Jon Pardi's 'Boots' Kicks Up First Country Airplay No. 1

Leading the charge in the now gold-certified single’s final months was Bobby Young, who was elevated to Capitol vp promotion from director of Southeast regional promotion in late May. He says that while Pardi’s previous efforts weren’t necessarily big national hits, each one built on the momentum of the previous songs.

“Every one of those singles … still had a life of their own,” he says, as evidenced by when Pardi would play them live and the audience knew all the words. “A year ago [he was] starting to have sold-out shows before this single even got traction,” says Young, which alerted his team that something special was there. Once “Head Over Boots” began picking up steam, strong sales, streaming and Shazam numbers confirmed that belief. “All the parts were there,” says Young. “It was just a matter of keeping radio engaged” during a long-haul single.

 

He admits that early in the life of the record the team faced pockets of resistance from programmers who said it was “a little [too] country” for them. But Young thinks their listeners were ready for something a little different since “we’ve been hitting them pretty hard as an industry with edgy, pop-sounding, bro-country records.” And as country as Pardi is, “he’s also very progressive in his production and sounds.”

Because the label has been “pounding” Pardi for several years at radio, Young also worried that programmers were initially thinking, “Oh, another Jon Pardi record.” But since “Head Over Boots” sounded so different and the hook was so strong, “the familiarity grew fast, but it never burned. It just continued to grow.

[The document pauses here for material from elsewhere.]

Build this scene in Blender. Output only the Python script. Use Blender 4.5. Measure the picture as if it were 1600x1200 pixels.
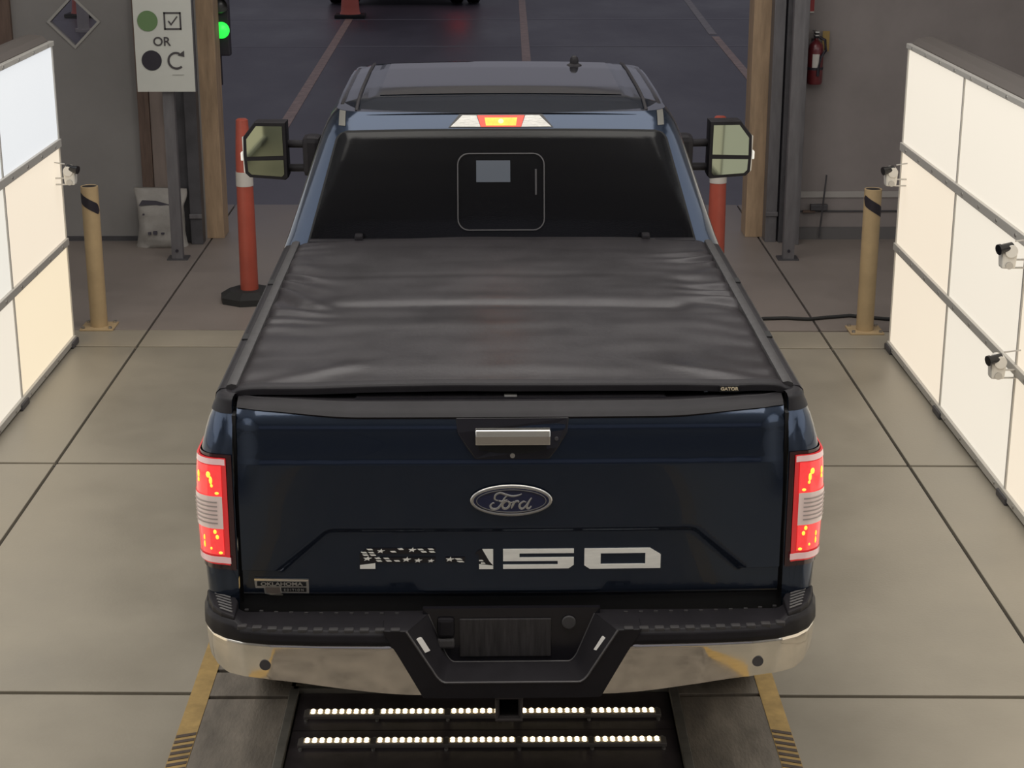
import bpy, bmesh, math, random
from mathutils import Vector, Matrix, noise
random.seed(7)
for o in list(bpy.data.objects): bpy.data.objects.remove(o)
SC = bpy.context.scene
COL = SC.collection
PI = math.pi

# ---------------------------------------------------------------- camera
cam_d = bpy.data.cameras.new('camera'); cam = bpy.data.objects.new('camera', cam_d); COL.objects.link(cam)
cam_d.sensor_width = 36.0; cam_d.lens = 36.0 * 2742.0 / 1600.0; cam_d.clip_end = 400
cam.location = (0, 0, 3.18)
cam.rotation_euler = (math.radians(90 - 17.4), 0, math.radians(-0.6))
SC.camera = cam

# ---------------------------------------------------------------- world, lights, exposure
w = bpy.data.worlds.new('overcast_sky'); SC.world = w; w.use_nodes = True
wn = w.node_tree.nodes; wl = w.node_tree.links
bgn = wn['Background']
bgn.inputs[0].default_value = (0.80, 0.79, 0.92, 1); bgn.inputs[1].default_value = 0.24

def area(name, loc, rot, sx, sy, power, col):
    l = bpy.data.lights.new(name, 'AREA'); l.shape = 'RECTANGLE'; l.size = sx; l.size_y = sy
    l.energy = power; l.color = col
    o = bpy.data.objects.new(name, l); COL.objects.link(o); o.location = loc; o.rotation_euler = rot
    return o
area('wall_fill_left', (-5.1, 5.6, 3.5), (0, -PI / 2, 0), 2.2, 8.0, 62, (0.93, 0.97, 1.0))  # added fill light, unseen, brightens the truck's rear pillars
area('wall_fill_right', (5.1, 5.6, 3.5), (0, PI / 2, 0), 2.2, 8.0, 62, (0.93, 0.97, 1.0))  # matching added fill for the right pillar
area('ceiling_light', (0, 5.0, 4.9), (0, 0, 0), 6.4, 4.6, 270, (1.0, 0.965, 0.90))
area('ceiling_fill_far', (0, 10.2, 4.9), (0, 0, 0), 4.4, 2.6, 100, (1.0, 0.955, 0.92))  # added unseen fill for the floor and walls near the exit

vs = SC.view_settings
vs.view_transform = 'Standard'; vs.look = 'None'; vs.exposure = 0.0; vs.gamma = 1.0; vs.use_curve_mapping = False

# ---------------------------------------------------------------- materials
MATS = {}
def mat(name, col, rough=0.5, metal=0.0, coat=0.0, emit=None, estr=0.0, var=0.0, vscale=6.0, bump=0.0, bscale=80.0,
        spec=0.5, stretch=(1, 1, 1), rvar=0.0, col2=None, coat_rough=0.03):
    if name in MATS: return MATS[name]
    m = bpy.data.materials.new(name); m.use_nodes = True
    nt = m.node_tree; N = nt.nodes; L = nt.links
    b = N['Principled BSDF']
    b.inputs['Base Color'].default_value = (*col, 1); b.inputs['Roughness'].default_value = rough
    b.inputs['Metallic'].default_value = metal; b.inputs['Coat Weight'].default_value = coat
    b.inputs['Coat Roughness'].default_value = coat_rough; b.inputs['Specular IOR Level'].default_value = spec
    if emit:
        b.inputs['Emission Color'].default_value = (*emit, 1); b.inputs['Emission Strength'].default_value = estr
    if var or bump or rvar or col2:
        tc = N.new('ShaderNodeTexCoord'); mp = N.new('ShaderNodeMapping'); mp.inputs['Scale'].default_value = stretch
        L.new(tc.outputs['Object'], mp.inputs[0])
        n1 = N.new('ShaderNodeTexNoise'); n1.inputs['Scale'].default_value = vscale; n1.inputs['Detail'].default_value = 7
        n1.inputs['Roughness'].default_value = 0.62
        L.new(mp.outputs[0], n1.inputs['Vector'])
        if var or col2:
            r = N.new('ShaderNodeValToRGB')
            r.color_ramp.elements[0].position = 0.3; r.color_ramp.elements[1].position = 0.72
            c2 = col2 if col2 else tuple(c * (1 + var) for c in col)
            c1 = col if col2 else tuple(c * (1 - var) for c in col)
            r.color_ramp.elements[0].color = (*c1, 1); r.color_ramp.elements[1].color = (*c2, 1)
            L.new(n1.outputs[0], r.inputs[0]); L.new(r.outputs[0], b.inputs['Base Color'])
        if rvar:
            mr = N.new('ShaderNodeMapRange'); mr.inputs[1].default_value = 0.3; mr.inputs[2].default_value = 0.7
            mr.inputs[3].default_value = max(0.02, rough - rvar); mr.inputs[4].default_value = rough + rvar
            L.new(n1.outputs[0], mr.inputs[0]); L.new(mr.outputs[0], b.inputs['Roughness'])
        if bump:
            n2 = N.new('ShaderNodeTexNoise'); n2.inputs['Scale'].default_value = bscale; n2.inputs['Detail'].default_value = 3
            L.new(mp.outputs[0], n2.inputs['Vector'])
            bp = N.new('ShaderNodeBump'); bp.inputs['Strength'].default_value = bump; bp.inputs['Distance'].default_value = 0.01
            L.new(n2.outputs[0], bp.inputs['Height']); L.new(bp.outputs[0], b.inputs['Normal'])
    MATS[name] = m
    return m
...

It was a very cool thing.

“When stations started hitting 200 [or] 250 plays, we started seeing some research pop in different demos, and [the song began] outselling lots of records,” continues Young. “I remember we were probably in the 30s, maybe 40s, and it was outselling a majority of the current singles in front of it, all the way up to the top 10. So you share that information [with radio]. You just keep repeating it and repeating it.”

When the record hit No. 11, Young remembers having a conversation with UMGN senior vp promotion Royce Risser in which they decided to treat it like a No. 1 song and see where it took them. “We went out with that attitude and had the staff go out and say, ‘Hey, we’re taking this to No. 1. Here’s the week we’re going to do it,’ and just kept pounding [radio] with positive information … It all just came together. It was a perfect storm.”

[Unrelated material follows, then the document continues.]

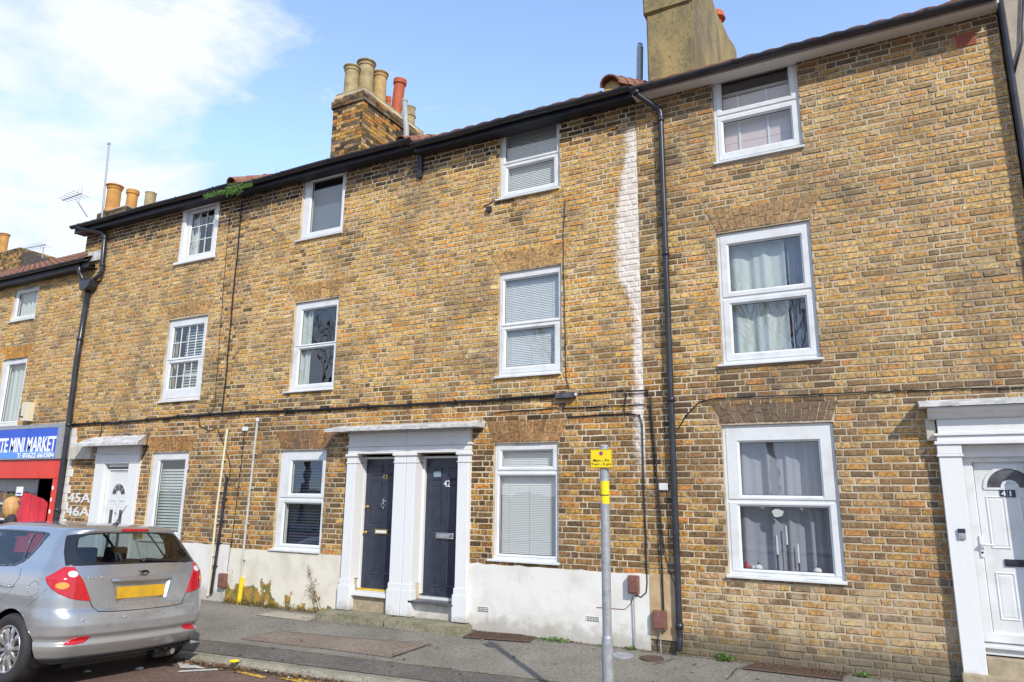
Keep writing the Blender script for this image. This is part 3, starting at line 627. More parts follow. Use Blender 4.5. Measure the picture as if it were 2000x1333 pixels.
b=MB(); b.ring(.648,1.36,.40,2.14,.09,.06,.22,.01); b.box(.62,1.40,.02,.24,.30,.36); b.prism([(-.02,.36),(-.02,.385),(.2,.40),(.2,.36)],.64,1.37,'x'); b.build('door_frame',M['upvc'],h41,bevel=.004)
dx0,dx1=.745,1.30; b=MB(); b.box(dx0,dx1,.10,.15,.48,2.06)
for a0,a1,c0,c1 in ((.81,.97,1.24,1.73),(1.08,1.24,1.24,1.73),(.81,.97,.60,1.03),(1.08,1.24,.60,1.03)): moulded(b,a0,a1,c0,c1,.10)
def arcband(b,cx,cz,r0,r1,y0,y1,a0=0,a1=math.pi,n=18,sx=1):
    V=[]
    for i in range(n+1):
        a=a0+(a1-a0)*i/n
        for rr,yy in ((r0,y1),(r0,y0),(r1,y0),(r1,y1)): V.append((cx+math.cos(a)*rr*sx,yy,cz+math.sin(a)*rr))
    b.add(V,[(i*4+k,i*4+(k+1)%4,(i+1)*4+(k+1)%4,(i+1)*4+k) for i in range(n) for k in range(4)]+[(0,1,2,3),(n*4+3,n*4+2,n*4+1,n*4)])
arcband(b,1.02,1.805,.185,.215,.088,.11); arcband(b,1.02,1.805,.055,.075,.088,.11); b.box(.81,.965,.09,.11,1.79,1.81); b.box(1.075,1.235,.09,.11,1.79,1.81)
d41=b.build('door',M['upvc'],h41)
b=MB(); arcband(b,1.02,1.81,.075,.187,.096,.10); b.build('fanlight',M['slate'],d41)
for s_,x_ in (('4',.962),('1',1.028)):
    pb=MB(); pb.box(x_-.030,x_+.030,.092,.10,1.72,1.79,.003); pl=pb.build('number_plate',M['door_navy'],d41); text(s_,(x_-.018,x_+(.018 if s_=='4' else -.004),1.73,1.78),.092,'sign_white',d41,name='door_number')
b=MB(); b.box(.90,1.14,.085,.10,1.085,1.15,.004); b.box(.912,1.128,.079,.087,1.10,1.135,.003); b.build('letterbox',M['black_plastic'],d41)
b=MB(); b.box(.715,.745,.045,.06,1.16,1.36,.006); b.tube([(.73,.05,1.28),(.73,.015,1.28),(.76,.01,1.28),(.83,.012,1.275)],.011); b.build('door_handle',M['upvc'],h41)
b=MB(); b.lathe((.73,.046,1.205),[(.010,-.0),(.010,.004),(.0,.0041)],12,axis=(0,-1,0)); b.build('keyhole',M['ink'],h41)
b=MB(); b.box(.652,1.42,-.06,.24,-.1,.285,.01); b.box(.44,1.45,-.14,.02,-.2,.142,.012); b.build('doorstep',M['stone_step'],h41)
b=MB(); b.box(.54,.60,-.122,-.10,1.33,1.385,.004); b.mi=1; b.box(.54,.60,-.124,-.10,1.385,1.425,.004); b.mi=0; b.lathe((.572,-.122,1.355),[(.014,0),(.014,.004),(.001,.004)],14,axis=(0,-1,0)); b.build('doorbell',[M['galvanised'],M['door_navy']],h41)
# downpipe, vent, patch, pipework of 41
def downpipe(parent,pts,r=.036,m='black_plastic',joints=(),name='downpipe',shoe=True,brk=()):
    b=MB(); b.tube(pts,r,14)
    for (p_,ax) in joints: b.lathe(p_,[(r+.002,-.03),(r+.010,-.028),(r+.010,.028),(r+.002,.03)],14,axis=ax,cap=False)
    for z in brk: b.box(pts[-2][0]-.06,pts[-2][0]+.06,-.02,.0,z-.012,z+.012)
    return b.build(name,M[m],parent,smooth=True)
xp=-2.175
downpipe(h41,[(-2.42,-.27,6.80),(-2.42,-.27,6.74),(-2.40,-.255,6.70),(-2.20,-.075,6.56),(xp,-.06,6.50),(xp,-.06,6.3),(xp,-.06,.20),(xp-.0,-.065,.16),(xp,-.12,.06)],joints=[((-2.42,-.27,6.74),(0,0,1)),((xp,-.06,6.40),(0,0,1)),((xp,-.06,4.6),(0,0,1)),((xp,-.06,2.8),(0,0,1)),((xp,-.06,.30),(0,0,1))])
b=MB(); b.box(1.06,1.245,-.014,.0,6.452,6.60); b.mi=1
for k in range(5):
    for j in range(11): b.box(1.072+j*.0155,1.080+j*.0155,-.0155,-.012,6.465+k*.027,6.482+k*.027)
b.build('air_brick',[M['clay_red'],M['ink']],h41)
plinth(h41,X41+.005,-2.15,.835,'render_beige',z0=.13,seed=4,name='render_patch')
# ---- number 42 -------------------------------------------------------------
F42g=rectR([(967.7,867.4),(1092.8,863.4),(1092.8,1098),(964,1092)]); F42m=rectR([(976.7,535.1),(1098,517.8),(1099,727),(974.5,738)]); F42t=rectR([(980.4,255.5),(1093.9,225.6),(1095,370),(977,390)])
A42g=arch([(966,866),(1092,861)],[(950,826),(1112,815)]); A42m=arch([(977,533),(1097,515)],[(958,497),(1118,472)])
h42=empty('terraced_house',(-4.2,0,0),'buff brick house with navy door 42, white blinds and a whitewash streak down one edge','house','terraced houses of the brick row')
D42=(-5.78,-5.11,-.3,2.235)
st=[(F42g[0]-.5,F42g[0]-.0,.8,2.6,.45),(F42g[0]-.1,F42g[1]+.1,F42m[2]-.8,F42m[2]-.1,.35),(F42t[0]-.1,F42t[0]+.3,F42t[2]-.45,F42t[2],.6),(X42,X41,6.35,7,.5)]  # last zone: sooty top courses, with eaves shade painted into the bricks
b,r=brick_wall('wall',h42,X42,X41-.002,-.22,ZT,[F42g,F42m,F42t,D42],[A42g,A42m],'h42',42,stains_shade=st)
arch_bricks(b,r,A42m,lin((190,150,96))); arch_bricks(b,r,A42g,lin((160,120,78)))
b.build('wall',[M['brick'],M['mortar']],h42,col=True)
shell(h42,X42,X41); roof(h42,-6.2,-2.92,6.90,'tile_red'); party_ridge(h42,-6.29,7.02,r0=.10,y0=-.08)
gutter(h42,X42,X41+.02,6.89,fz=(6.77,6.89))
plinth(h42,-4.905,X41+.003,.815,'render_white',seed=8)
w_,P_,zs_=window(h42,F42g,[[(982,883),(1079.8,880.9),(1079.8,911),(982,912.2)],[(977.9,931.4),(1087.5,930.6),(1086.7,1089.5),(973.8,1084.2)]],sill=(F42g[0]-.06,F42g[1]+.02,F42g[2]-.03),vent=True)
slats(F42g[0]+.06,F42g[1]-.03,F42g[2]+.06,F42g[3]-.04,.13,.022,.026,rad(62),'blind_white',w_)
w_,P_,zs_=window(h42,F42m,[[(987.7,550),(1091,536.7),(1091.7,621.8),(987.1,632.8)],[(990,648),(1083.2,638.5),(1083.8,711),(989.3,718.5)]],sill=(F42m[0]-.03,F42m[1]+.0,F42m[2]-.03))
slats(F42m[0]+.03,F42m[1]-.03,F42m[2]+.05,F42m[3]-.04,.12,.024,.026,rad(66),'blind_white',w_)
w_,P_,zs_=window(h42,F42t,[[(989,262.7),(1088.2,238.4),(1088.8,295.5),(989.8,317.7)],[(993.5,332.5),(1081.9,312),(1082.5,358.2),(993.3,376.7)]],sill=(F42t[0]-.05,F42t[1]+.01,F42t[2]-.03))
slats(F42t[0]+.03,F42t[1]-.03,F42t[2]+.05,F42t[3]-.04,.12,.026,.026,rad(66),'blind_white',w_)
# ---- number 43 -------------------------------------------------------------
F43g=rectR([(552,881),(642.8,878),(628,1077),(534,1072)]); F43m=rectR([(579.6,593),(665.5,581.5),(654,759.8),(567.2,764.8)]); F43t=rectR([(596.3,342.2),(678.9,323.5),(672.9,455),(588.2,471)])
A43g=arch([(552,879),(643,875)],[(537,845),(657,835)]); A43m=arch([(577,590),(665,578)],[(564,560),(678,545)])
h43=empty('terraced_house',(-7.9,0,0),'buff brick house with navy door 43, dark ground floor blinds and a brick chimney','house','terraced houses of the brick row')
D43=(-6.85,-6.10,-.3,2.235)
st=[(X43,-9.4,3.2,6.6,.3),(F43m[0]-.1,F43m[1],F43m[2]-.35,F43m[2],.5),(F43t[0]-.1,F43t[0]+.2,F43t[2]-.6,F43t[2],.5),(F43t[1]-.1,F43t[1]+.2,F43t[2]-.7,F43t[2],.5),(X43,X42,6.4,7,.5)]  # last zone darkens bricks for soot and for painted shade below the gutter
b,r=brick_wall('wall',h43,X43+.002,X42-.002,-.22,ZT,[F43g,F43m,F43t,D43],[A43g,A43m],'h43',43,stains_shade=st)
arch_bricks(b,r,A43m,lin((190,150,96))); arch_bricks(b,r,A43g,lin((160,118,76)))
b.build('wall',[M['brick'],M['mortar']],h43,col=True)
shell(h43,X43,X42); roof(h43,-9.98,-6.4,6.98,'tile_dark'); party_ridge(h43,-10.07,7.10,'tile_red',r0=.11,y0=-.08)
gutter(h43,X43,X42,6.99,fz=(6.86,6.98))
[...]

Nashville's Music Row Has a No. 1 Pardi: What Does It Mean?

During one white-knuckle week when the single was in the top 10, the team found itself down in spins on a Saturday, but pulled out all the stops in calling programmers Young describes as “believers” to make up the deficit. He adds, “We are so grateful and so appreciative of radio being as engaged as they have been with Jon.”

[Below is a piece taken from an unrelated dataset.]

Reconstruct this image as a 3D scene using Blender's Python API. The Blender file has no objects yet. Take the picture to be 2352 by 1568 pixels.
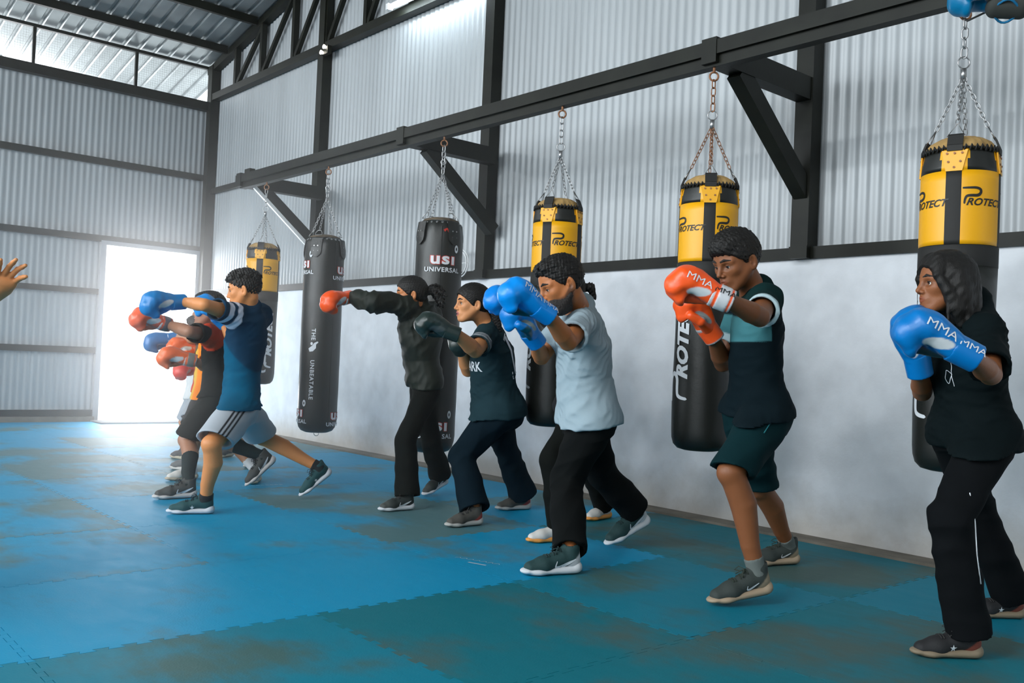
import bpy, bmesh, math, random
import numpy as np
from mathutils import Vector, Matrix
from mathutils.bvhtree import BVHTree

R = math.radians
SC = bpy.context.scene
COL = SC.collection
random.seed(7)
RNG = np.random.RandomState(7)

# ------------------------------------------------------------------ camera
cam_data = bpy.data.cameras.new('camera')
cam_data.sensor_width = 36.0
cam_data.sensor_fit = 'HORIZONTAL'
cam_data.lens = 2130.0 / 2352.0 * 36.0
cam_data.clip_start = 0.05
cam_data.clip_end = 200
camera = bpy.data.objects.new('camera', cam_data)
COL.objects.link(camera)
_y, _p, _r = R(41.007), R(1.213), R(2.481)
_fw = Vector((math.sin(_y) * math.cos(_p), math.cos(_y) * math.cos(_p), math.sin(_p)))
_rt = Vector((math.cos(_y), -math.sin(_y), 0))
_up = _rt.cross(_fw)
_R = _rt * math.cos(_r) + _up * math.sin(_r)
_U = -_rt * math.sin(_r) + _up * math.cos(_r)
camera.matrix_world = Matrix(((_R.x, _U.x, -_fw.x, 0), (_R.y, _U.y, -_fw.y, 0), (_R.z, _U.z, -_fw.z, 1.0), (0, 0, 0, 1)))
SC.camera = camera

# ------------------------------------------------------------------ view, world, lights
SC.view_settings.view_transform = 'Standard'
SC.view_settings.look = 'None'
SC.view_settings.gamma = 1.0
SC.view_settings.use_curve_mapping = False
SC.view_settings.exposure = -0.12
SC.cycles.use_denoising = True
SC.cycles.max_bounces = 6
SC.cycles.diffuse_bounces = 3
SC.cycles.glossy_bounces = 3
SC.cycles.transmission_bounces = 2
SC.cycles.volume_bounces = 1
SC.cycles.sample_clamp_indirect = 6.0
SC.cycles.caustics_reflective = False
SC.cycles.caustics_refractive = False

world = bpy.data.worlds.new('sky')
SC.world = world
world.use_nodes = True
_n = world.node_tree.nodes
_n['Background'].inputs['Color'].default_value = (0.90, 0.96, 1.0, 1)
_n['Background'].inputs['Strength'].default_value = 4.2

def area_light(name, loc, target, sx, sy, power, color):
    d = bpy.data.lights.new(name, 'AREA')
    d.shape = 'RECTANGLE'; d.size = sx; d.size_y = sy; d.energy = power; d.color = color
    o = bpy.data.objects.new(name, d)
    COL.objects.link(o)
    o.location = loc
    o.rotation_euler = (Vector(target) - Vector(loc)).to_track_quat('-Z', 'Y').to_euler()
    return o

# daylight falling in through the doorway and the long opening above the far wall
area_light('daylight_door', (4.46, 12.9, 1.2), (3.6, 5.0, 0.6), 1.15, 2.2, 120, (0.95, 0.97, 1.0))
area_light('daylight_clerestory', (0.0, 12.95, 4.6), (2.0, 6.0, 1.0), 9.0, 0.5, 190, (0.97, 0.98, 1.0))
# unseen area light added to brighten the hall from its left side
area_light('added_light_left', (-6.6, 7.0, 3.6), (4.5, 6.6, 0.8), 9.0, 3.6, 640, (0.87, 0.95, 1.0))
area_light('hall_lamp_left', (-4.6, 1.6, 6.1), (5.2, 3.6, 2.0), 1.3, 0.25, 200, (0.94, 0.98, 1.0))

# ------------------------------------------------------------------ helpers: materials
def mat(name, rgb, rough=0.6, metal=0.0, bump=0.0, bscale=60.0, stretch=(1, 1, 1), var=0.0, vscale=3.0, spec=0.5,
        attr=False, sheen=0.0, bump2=0.0, b2scale=12.0, b2stretch=(1, 1, 1), coat=0.0, emit=None):
    m = bpy.data.materials.new(name)
    m.use_nodes = True
    nt = m.node_tree; N = nt.nodes; L = nt.links
    b = N['Principled BSDF']
    b.inputs['Roughness'].default_value = rough
    b.inputs['Metallic'].default_value = metal
    b.inputs['Specular IOR Level'].default_value = spec
    b.inputs['Coat Weight'].default_value = coat
    if sheen: b.inputs['Sheen Weight'].default_value = sheen
    b.inputs['Base Color'].default_value = (*rgb, 1)
    if emit:
        b.inputs['Emission Color'].default_value = (*emit[0], 1); b.inputs['Emission Strength'].default_value = emit[1]
    tc = N.new('ShaderNodeTexCoord')
    src = None
    if attr:
        a = N.new('ShaderNodeAttribute'); a.attribute_name = 'col'
        src = a.outputs['Color']
    if var:
        nz = N.new('ShaderNodeTexNoise'); nz.inputs['Scale'].default_value = vscale; nz.inputs['Detail'].default_value = 4
        L.new(tc.outputs['Object'], nz.inputs['Vector'])
        mr = N.new('ShaderNodeMapRange')
        mr.inputs['From Min'].default_value = 0.3; mr.inputs['From Max'].default_value = 0.7
        mr.inputs['To Min'].default_value = 1 - var; mr.inputs['To Max'].default_value = 1 + var
        L.new(nz.outputs['Fac'], mr.inputs['Value'])
        mx = N.new('ShaderNodeVectorMath'); mx.operation = 'SCALE'
        if src: L.new(src, mx.inputs[0])
        else: mx.inputs[0].default_value = rgb
        L.new(mr.outputs['Result'], mx.inputs['Scale'])
        src = mx.outputs['Vector']
    if src: L.new(src, b.inputs['Base Color'])
    prev = None
    for amt, sc_, st in ((bump, bscale, stretch), (bump2, b2scale, b2stretch)):
        if not amt: continue
        mp = N.new('ShaderNodeMapping'); mp.inputs['Scale'].default_value = st
        L.new(tc.outputs['Object'], mp.inputs['Vector'])
        nz = N.new('ShaderNodeTexNoise'); nz.inputs['Scale'].default_value = sc_; nz.inputs['Detail'].default_value = 3
        L.new(mp.outputs['Vector'], nz.inputs['Vector'])
        bp = N.new('ShaderNodeBump'); bp.inputs['Strength'].default_value = 1.0; bp.inputs['Distance'].default_value = amt
        L.new(nz.outputs['Fac'], bp.inputs['Height'])
        if prev: L.new(prev.outputs['Normal'], bp.inputs['Normal'])
        prev = bp
    if prev: L.new(prev.outputs['Normal'], b.inputs['Normal'])
    return m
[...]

On the weekend it became clear that “Head Over Boots” would reach No. 1, Young says Pardi “rented a big, huge, monster suite” at the Cosmopolitan of Las Vegas and threw a party.

Capitol West Coast regional Paige Elliott, who attended, said, “It was mostly just friends of the band at the party.” Fellow artists Brett YoungCole Swindell and Stephen Barker Liles of Love and Theft “also stopped by to offer their congratulations … Above all, it was just a night for everyone to take some time and appreciate how far we’ve come,” she says. “We’re all so happy to finally be here.”

Adds Elliott, “At midnight Pacific, when the chart closed, seven of us were piled into an Uber, sitting in traffic on the Strip. Lee Francis [from] Pardi’s band said, ‘Oh hey, it’s midnight, doesn’t that mean it’s official?,’ and we all high-fived each other. I can’t imagine what the Uber driver thought was going on.”

WSOC’s Stout thinks Pardi’s current album, California Sunrise, contains “two to three more top 10s coming our way.” Young is hoping that the next single, “Dirt on My Boots,” is one of them. It goes to radio Sept. 6 in advance of a Sept. 19 add date.

As for Pardi’s future as a star in the format, Young says, “I think we’ve crossed that bridge. It [just] took four-and-a-half years.”